VITALE: Ralph Ellison drew on his own struggles to create "Invisible Man." He was born in Oklahoma City to Lewis and Ida Ellison, who named him Ralph Waldo Ellison after the 19th-century American writer, Emerson. When he was 3, his father died after an accident delivering ice to a grocery store.

ARNOLD RAMPERSAD: I think the death of his father when he was 3 was the decisive event of his earlier life.

VITALE: Arnold Rampersad is author of a 600-page biography of Ralph Ellison.

RAMPERSAD: Because it plunged his family into poverty. Although he had influential, upstanding friends and patrons in his youth, he really was always aware that he had virtually nothing and was dependent on others.
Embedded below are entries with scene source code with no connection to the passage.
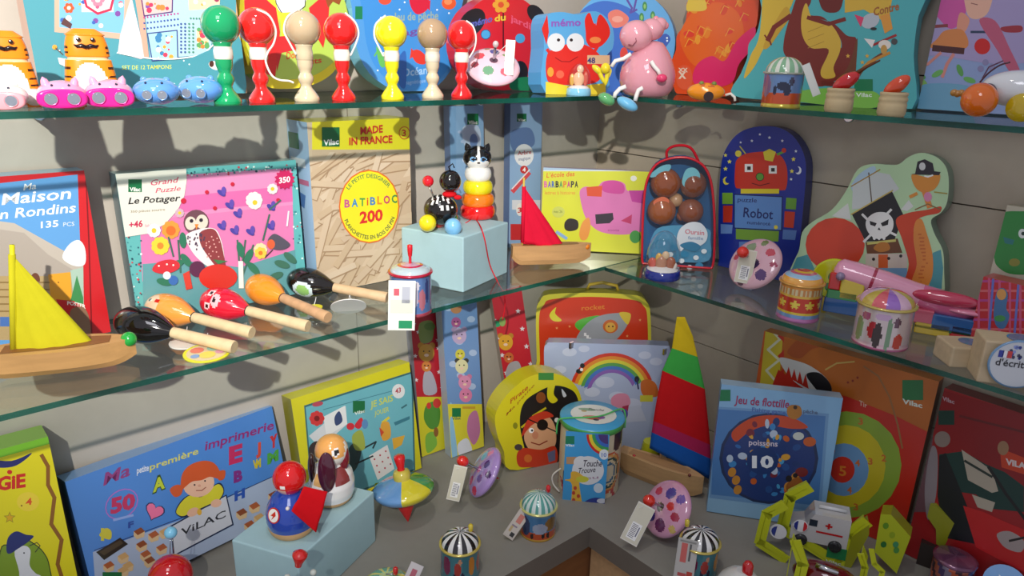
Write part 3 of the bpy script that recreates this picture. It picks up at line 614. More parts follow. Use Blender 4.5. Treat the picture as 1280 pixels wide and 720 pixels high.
# two tall growth-chart boxes behind the light blue block
f = Face(onL(566, .045, Z2), onL(606, .045, Z2), top=(587, 132), lean=2, thick=.02).body('#7ba3cc', '#5a6f96', '#4a5f86')
f.rect(570, 130, 606, 300, '#86aad0'); f.logo(584, 142, 14, 14); f.smooth([(578, 160), (598, 158), (600, 185), (584, 190)], '#b8c8e0'); f.ell(592, 176, 5, 9, '#6a86b8'); f.ell(584, 200, 6, 4, '#c8d4e8')
for i in range(7): f.ell(random.uniform(572, 600), 165+i*12, 3, 2, '#a8bcdc')
f.thing('growth_chart_box', 'tall slim pale blue box behind the striped cat stacking rings', 'box')
f = Face(onL(636, .035, Z2), onL(674, .035, Z2), top=(650, 129), lean=1, thick=.02).body('#8aa9cc', '#5a6f96', '#b8b0a0')
f.rect(636, 126, 676, 300, '#8fb0d4'); f.logo(646, 142, 12, 10); f.smooth([(638, 165), (662, 160), (668, 180), (650, 190), (640, 186)], '#6480b0'); f.ell(655, 194, 12, 14, '#e6eaec'); f.text('Arbre', 647, 194, 664, 192, 5, '#c85a5a', .02); f.text('magique', 648, 201, 663, 199, 4, '#6a7a9a', .01)
f.ell(655, 212, 5, None, '#c8383a'); f.text('4', 653, 215, 657, 214, 5, '#ffffff', .03)
f.poly([(638, 238), (660, 214), (664, 217), (642, 242)], '#d8505a'); f.line([(640, 236), (662, 212)], 1.5, '#f4e8ea'); f.rect(640, 250, 676, 262, '#d8dce4'); f.rect(638, 280, 664, 300, '#c83038'); f.ell(650, 262, 5, 8, '#e8e4e0'); f.text('3', 647, 266, 652, 265, 6, '#c83038', .03)
f.thing('growth_chart_box', 'tall slim pale blue box with a white oval, behind the red sailboat', 'box')

# yellow box with a pink cloud
f = Face(on(675, 312, Z2), on(812, 319, Z2), top=(745, 212), lean=4, thick=.03).body('#d8dc3a', '#c8cc40', '#c8cc40', '#c8b0c8')
f.rect(672, 205, 820, 214, '#a8c4dc'); f.rect(672, 205, 820, 208, '#d088a8'); f.rect(672, 213, 820, 214, '#e8f0e0')
f.text('L’école des', 683, 222, 718, 220, 6, '#e06a2a', .015, slant=.1); x = 680
for i, ch in enumerate('BARBAPAPA'): f.text(ch, x, 234, x+4.2, 234, 7.5, ['#d868a8', '#7a5ab8', '#3f6ab8', '#222222', '#4a9a5a', '#e0862a', '#c83a8a', '#3a3a3a', '#1f1f1f'][i], .04); x += 4.8
f.text('lettres à histoires', 681, 243, 719, 243, 4.5, '#e09a3a', .01)
f.smooth([(726, 252), (725, 238), (733, 233), (744, 236), (752, 228), (758, 226), (772, 226), (781, 230), (784, 238), (796, 240), (806, 238), (812, 250), (812, 275), (804, 288), (784, 293), (760, 292), (744, 286), (732, 272)], '#dc7ab4')
f.smooth([(752, 232), (758, 226), (772, 226), (780, 232), (778, 242), (756, 240)], '#d04a9a'); f.poly([(733, 234), (753, 232), (752, 246), (734, 245)], '#e0542e'); f.poly([(786, 238), (812, 238), (812, 256), (790, 252)], '#c2409a')
f.poly([(744, 268), (766, 266), (767, 274), (762, 279), (745, 280)], '#38303a'); f.poly([(776, 276), (790, 268), (789, 280)], '#c43a6a'); f.smooth([(706, 278), (712, 273), (722, 276), (722, 286), (712, 289), (706, 286)], '#2b2622')
f.smooth([(724, 292), (728, 278), (736, 272), (738, 284), (734, 298), (727, 300)], '#e89a4a'); f.ell(794, 296, 7, 8, '#4a9a4a'); f.text('mots', 760, 289, 774, 289, 3, '#b0508a', .01)
f.ell(698, 265, 8, 7, '#c8d060'); f.text('mes 26', 692, 266, 703, 266, 3.5, '#7a8a3a', .01); f.ell(792, 223, 4, 3.5, '#eef0e0'); f.line([(696, 290), (708, 298)], 4, '#8ab0d8')
f.thing('letter_game_box', 'yellow letter game box with a pink cloud shape, standing across the corner', 'box')

# robot puzzle box (arched)
f = Face(onR(903, .05, Z2), onR(1003, .04, Z2), top=(955, 158), lean=2, thick=.03)
O = [(899, 324), (898, 270), (901, 210), (908, 185), (924, 166), (948, 158), (975, 160), (994, 173), (1006, 197), (1007, 225), (1003, 270), (997, 330), (994, 350), (900, 350)]
cutout(f, O, '#1b3196', '#15256e', n=4)
f.smooth([(919, 210), (921, 200), (930, 193), (946, 190), (966, 190), (978, 197), (984, 212), (983, 234), (974, 238), (928, 236), (919, 232)], '#cf3320')
for o_ in ((936, 210), (966, 212)): f.rect(o_[0]-5, o_[1]-5, o_[0]+5, o_[1]+5, '#f0f0ee'); f.rect(o_[0]-2, o_[1]-2, o_[0]+2.5, o_[1]+2.5, '#222222')
f.ell(950, 221, 5, None, '#5ca03a'); f.outl([(950+5*cos(a), 221+5*sin(a)) for a in [i*.63 for i in range(10)]], .8, '#1a1a1a'); f.line([(940, 229), (950, 232), (962, 229)], 1, '#5a1010')
f.poly([(954, 190), (962, 186), (970, 190), (966, 202), (956, 200)], '#e0cf3a'); f.line([(932, 192), (925, 183)], 1.5, '#c8c04a'); f.ell(923, 192, 4, None, '#e8d84a'); f.line([(972, 193), (979, 190)], 3, '#5aa03a'); f.ell(980, 188, 3, None, '#cf3320')
f.rect(926, 236, 974, 242, '#e4d22e'); f.poly([(918, 243), (978, 246), (977, 288), (918, 285)], '#5f8fd0'); f.outl([(918, 243), (978, 246), (977, 288), (918, 285)], 1.2, '#10205a')
f.text('puzzle', 922, 252, 946, 253, 5.5, '#1a2a6a', .01, slant=.1); f.text('Robot', 929, 271, 966, 274, 12, '#1a2a6a', .015, slant=.1); f.text('numéroté', 934, 280, 963, 282, 4.5, '#1a2a6a', .01)
f.poly([(903, 241), (916, 241), (916, 255), (903, 255)], '#7fb43a'); f.poly([(904, 257), (916, 257), (915, 278), (904, 278)], '#d03a20'); f.poly([(901, 280), (916, 281), (915, 292), (901, 292)], '#6f94d0')
f.poly([(983, 247), (996, 248), (995, 262), (982, 261)], '#6aa43a'); f.poly([(981, 264), (994, 265), (992, 285), (980, 284)], '#d03a20'); f.poly([(979, 287), (996, 288), (994, 300), (978, 299)], '#5f86c8')
f.poly([(920, 286), (974, 289), (973, 302), (920, 299)], '#7aa83a'); f.ell(970, 284, 2.5, None, '#e8d84a'); f.rect(924, 302, 968, 320, '#5f86c8')
for x, y, r in ((907, 194, 2.6), (912, 202, 3), (907, 211, 3), (907, 225, 3.6), (992, 199, 3), (990, 214, 3), (995, 189, 2), (989, 224, 2), (940, 176, 2), (962, 172, 2.2), (978, 176, 2), (926, 178, 1.6), (950, 168, 1.8)): f.star(x, y, r, '#e8e060' if r > 2.3 else '#e0e8f0', 5, .5)
f.ell(998, 213, 4, 5, '#dfe6f2'); f.ell(996, 212, 3.4, 4, '#1b3196'); f.ell(908, 226, 4, 5, '#e8d84a'); f.ell(910, 225, 3.4, 4, '#1b3196')
f.thing('puzzle_box', 'arched dark blue puzzle box with a red-headed robot', 'box')

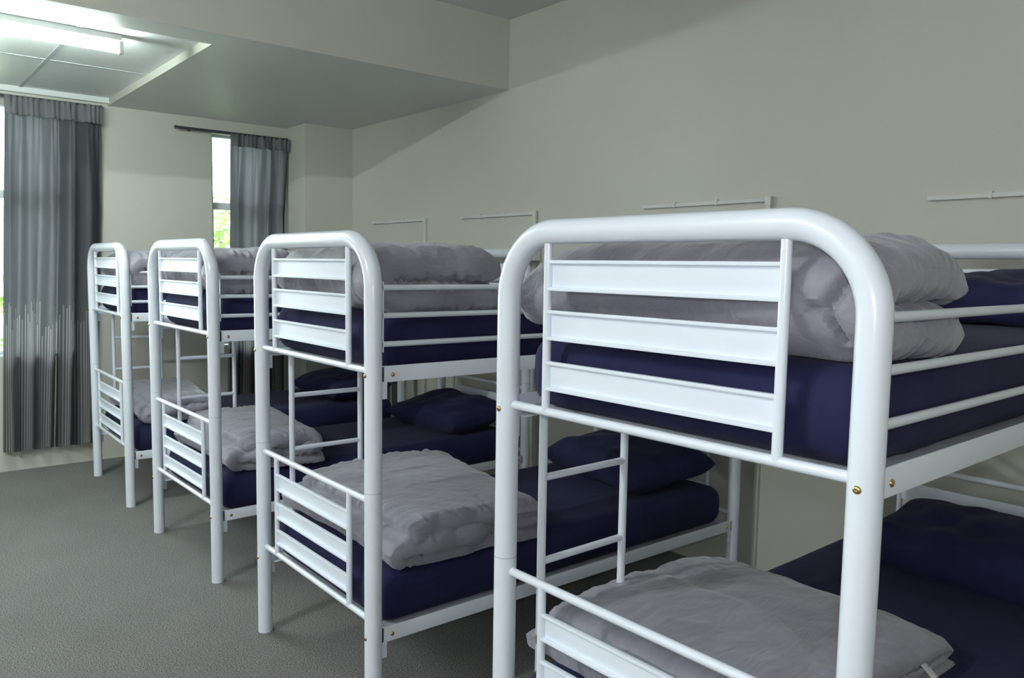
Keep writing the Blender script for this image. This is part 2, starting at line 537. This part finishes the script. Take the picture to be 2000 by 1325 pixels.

VITALE: Rampersad says Ellison spent the rest of his life trying to redress his impoverished beginnings. He became something of a renaissance man, turning to sculpture, photography and music. He studied the cornet and then trumpet and piano. In 1933, he attended the Tuskeegee Institute in Alabama intent on becoming a composer. Three years later, he traveled to New York to earn money to pay his tuition. There he met writers Langston Hughes and Richard Wright.

RAMPERSAD: He started late as a writer. He was 22 or so before Richard Wright turned to him one day and said, why don't you try a short story? And he worked very hard over a period of seven years to produce a masterpiece. And he succeeded.

VITALE: In 1983, Ralph Ellison said he wasn't writing only about the black experience in "Invisible Man," he was writing about the human experience.

(SOUNDBITE OF ARCHIVED BROADCAST)

ELLISON: When I was a kid, I read the English novels. I read Russian translations and so on. And always. I was the hero. I identified with the hero. Literature is integrated, and I'm not just talking about color or race. I'm talking about the power of literature to make us recognize - and again and again - the wholeness of the human experience.

VITALE: "Invisible Man" was published to rave reviews in 1952. A year later, the novel won the National Book Award, beating out works by Ernest Hemmingway and John Steinbeck.

MUHAMMAD: (Reading) Being invisible and without substance - a disembodied voice, as it were - what else could I do? What else but try to tell you what was really happening when your eyes were looking through? And it is this which frightens me. Who knows, but that on the lower frequencies I speak for you?

VITALE: After "Invisible Man," Ralph Ellison spent the rest of his life working on a second novel. When he died from pancreatic in 1994, he left behind 1,600 pages of an unfinished manuscript. It was eventually published under the title "Juneteenth." For NPR News, I'm Tom Vitale in New York.